Thermodynamic analysis of a system to generate electrical energy from the mechanical energy of a natural gas

Abstract

The objective of this work is to design a system for generating electricity from the mechanical energy of a natural gas at high pressure. The main motivation for the development of the research is based on the need to detect by the natural gas distribution industry, where it is considered that the use of the mechanical energy of natural gas (flow energy and kinetic energy) can be used for the Electric power generation, through a turbo expander, and thus power the electromechanical components of a substation. In this way, energy consumption costs are reduced, which translates into unquestionable gains in energy efficiency. The methodology applied is based on the use of physical principles such as the conservation of mass and energy in a control volume. Likewise, the guidelines established in the guideline for the expression of measurement uncertainty allowed us to estimate an interval where the real value of the mechanical power generated at the output of the turboexpander is found.
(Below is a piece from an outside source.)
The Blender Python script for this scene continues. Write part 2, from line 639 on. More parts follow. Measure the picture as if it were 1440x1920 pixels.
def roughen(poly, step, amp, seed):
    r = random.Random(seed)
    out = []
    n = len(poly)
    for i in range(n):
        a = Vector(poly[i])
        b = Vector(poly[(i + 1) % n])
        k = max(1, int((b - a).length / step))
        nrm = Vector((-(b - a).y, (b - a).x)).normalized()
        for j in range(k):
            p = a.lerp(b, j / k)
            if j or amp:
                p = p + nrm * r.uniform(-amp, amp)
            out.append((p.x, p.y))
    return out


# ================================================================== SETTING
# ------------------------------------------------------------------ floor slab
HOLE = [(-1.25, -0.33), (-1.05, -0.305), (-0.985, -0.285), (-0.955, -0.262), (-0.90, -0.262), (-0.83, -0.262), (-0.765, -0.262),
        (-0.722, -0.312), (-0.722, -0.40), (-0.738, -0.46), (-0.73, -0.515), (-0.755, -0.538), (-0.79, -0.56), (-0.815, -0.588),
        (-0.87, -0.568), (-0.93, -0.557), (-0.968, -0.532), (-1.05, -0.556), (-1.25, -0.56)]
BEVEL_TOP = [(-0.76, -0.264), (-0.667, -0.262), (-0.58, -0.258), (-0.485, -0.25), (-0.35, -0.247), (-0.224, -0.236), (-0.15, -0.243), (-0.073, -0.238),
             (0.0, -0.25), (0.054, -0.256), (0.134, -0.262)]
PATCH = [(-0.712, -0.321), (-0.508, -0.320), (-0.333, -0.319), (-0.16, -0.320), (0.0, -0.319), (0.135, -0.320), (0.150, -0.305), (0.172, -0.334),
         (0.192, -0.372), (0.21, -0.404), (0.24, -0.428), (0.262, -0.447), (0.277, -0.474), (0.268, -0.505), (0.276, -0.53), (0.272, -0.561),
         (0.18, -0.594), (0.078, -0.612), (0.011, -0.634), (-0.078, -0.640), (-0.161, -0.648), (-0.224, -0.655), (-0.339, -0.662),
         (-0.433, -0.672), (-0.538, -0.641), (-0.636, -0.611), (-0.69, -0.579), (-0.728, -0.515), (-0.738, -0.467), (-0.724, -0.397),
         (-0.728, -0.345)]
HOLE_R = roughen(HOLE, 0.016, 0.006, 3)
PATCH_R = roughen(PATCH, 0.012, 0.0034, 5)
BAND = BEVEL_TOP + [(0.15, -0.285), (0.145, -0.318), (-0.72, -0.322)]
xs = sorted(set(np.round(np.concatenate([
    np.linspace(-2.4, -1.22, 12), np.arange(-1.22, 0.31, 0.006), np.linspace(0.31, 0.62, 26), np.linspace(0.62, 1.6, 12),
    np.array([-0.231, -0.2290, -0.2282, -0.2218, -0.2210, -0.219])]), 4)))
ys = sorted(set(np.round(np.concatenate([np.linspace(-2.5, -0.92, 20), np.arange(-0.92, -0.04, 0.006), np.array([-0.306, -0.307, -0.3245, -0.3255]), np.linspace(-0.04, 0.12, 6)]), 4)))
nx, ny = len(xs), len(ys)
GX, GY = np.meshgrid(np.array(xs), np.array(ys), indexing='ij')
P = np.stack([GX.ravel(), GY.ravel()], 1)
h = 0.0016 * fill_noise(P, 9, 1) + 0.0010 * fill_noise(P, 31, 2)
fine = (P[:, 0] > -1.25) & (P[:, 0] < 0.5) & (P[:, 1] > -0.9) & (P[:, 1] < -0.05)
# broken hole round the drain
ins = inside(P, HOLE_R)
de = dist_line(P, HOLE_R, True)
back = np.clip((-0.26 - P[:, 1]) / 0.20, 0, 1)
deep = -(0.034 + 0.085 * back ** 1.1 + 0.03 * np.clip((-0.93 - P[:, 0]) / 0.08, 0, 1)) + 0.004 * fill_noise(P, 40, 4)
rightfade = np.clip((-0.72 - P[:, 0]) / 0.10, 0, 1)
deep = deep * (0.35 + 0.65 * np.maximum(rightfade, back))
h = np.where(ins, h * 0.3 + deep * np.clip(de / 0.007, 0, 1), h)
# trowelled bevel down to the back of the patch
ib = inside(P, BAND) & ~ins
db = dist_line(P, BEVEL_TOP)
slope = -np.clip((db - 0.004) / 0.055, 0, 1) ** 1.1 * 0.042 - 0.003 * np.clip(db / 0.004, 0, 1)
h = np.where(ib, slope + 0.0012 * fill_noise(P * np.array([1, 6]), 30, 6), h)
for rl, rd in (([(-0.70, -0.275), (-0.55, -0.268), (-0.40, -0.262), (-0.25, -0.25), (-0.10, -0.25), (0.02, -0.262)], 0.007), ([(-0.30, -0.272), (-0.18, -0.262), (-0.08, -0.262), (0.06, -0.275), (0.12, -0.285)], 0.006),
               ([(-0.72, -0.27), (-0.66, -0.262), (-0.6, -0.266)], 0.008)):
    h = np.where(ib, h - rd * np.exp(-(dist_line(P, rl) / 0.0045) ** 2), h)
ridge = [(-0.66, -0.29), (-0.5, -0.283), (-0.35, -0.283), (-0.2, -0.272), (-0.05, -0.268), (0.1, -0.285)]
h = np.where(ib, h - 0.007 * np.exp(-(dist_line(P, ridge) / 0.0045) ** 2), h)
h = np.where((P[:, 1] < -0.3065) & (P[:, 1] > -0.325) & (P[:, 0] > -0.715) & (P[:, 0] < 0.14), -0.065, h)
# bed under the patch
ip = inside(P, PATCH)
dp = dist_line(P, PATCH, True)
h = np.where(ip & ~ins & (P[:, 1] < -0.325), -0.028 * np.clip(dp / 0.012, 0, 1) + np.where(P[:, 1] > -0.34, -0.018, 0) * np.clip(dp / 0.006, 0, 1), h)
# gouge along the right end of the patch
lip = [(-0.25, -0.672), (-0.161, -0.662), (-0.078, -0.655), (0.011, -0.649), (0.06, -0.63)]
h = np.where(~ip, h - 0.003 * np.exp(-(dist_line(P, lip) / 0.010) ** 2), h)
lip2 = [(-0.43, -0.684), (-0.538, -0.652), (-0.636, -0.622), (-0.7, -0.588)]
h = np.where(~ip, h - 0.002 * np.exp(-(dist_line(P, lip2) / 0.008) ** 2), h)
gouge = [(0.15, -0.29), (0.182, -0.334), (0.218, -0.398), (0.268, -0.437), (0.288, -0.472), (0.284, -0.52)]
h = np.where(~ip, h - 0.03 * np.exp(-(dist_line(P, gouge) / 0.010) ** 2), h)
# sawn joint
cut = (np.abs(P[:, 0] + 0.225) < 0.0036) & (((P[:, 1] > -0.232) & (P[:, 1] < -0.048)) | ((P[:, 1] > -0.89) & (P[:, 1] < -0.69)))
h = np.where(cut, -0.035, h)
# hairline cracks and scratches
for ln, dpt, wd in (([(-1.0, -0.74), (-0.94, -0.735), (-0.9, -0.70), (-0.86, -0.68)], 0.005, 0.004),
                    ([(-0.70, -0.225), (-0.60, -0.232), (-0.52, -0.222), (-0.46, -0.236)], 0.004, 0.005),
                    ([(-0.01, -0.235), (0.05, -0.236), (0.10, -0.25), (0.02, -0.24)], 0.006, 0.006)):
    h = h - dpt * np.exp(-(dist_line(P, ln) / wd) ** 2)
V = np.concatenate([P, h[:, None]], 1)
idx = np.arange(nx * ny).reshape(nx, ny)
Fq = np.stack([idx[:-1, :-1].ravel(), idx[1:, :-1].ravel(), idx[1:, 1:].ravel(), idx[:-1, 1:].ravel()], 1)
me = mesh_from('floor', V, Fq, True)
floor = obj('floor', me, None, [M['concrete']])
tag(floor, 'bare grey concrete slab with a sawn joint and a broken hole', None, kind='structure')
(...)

Based on experimental data in a natural gas distribution substation, the consolidated results allowed quantifying the average mechanical power at the inlet of a turboexpander (8155 W) and, in the typical situation where the turboexpander reduces its outlet pressure to 50% , an average mechanical power is generated at the output of the turboexpander equal to 4893 W, which translates into an efficiency of 40%. This research work allowed us to conclude that the design of a system for electric power generation is viable based on the thermodynamic and dimensional parameters associated with the natural gas distribution system, as well as the mechanical power that can be generated at the exit of a turboexpander.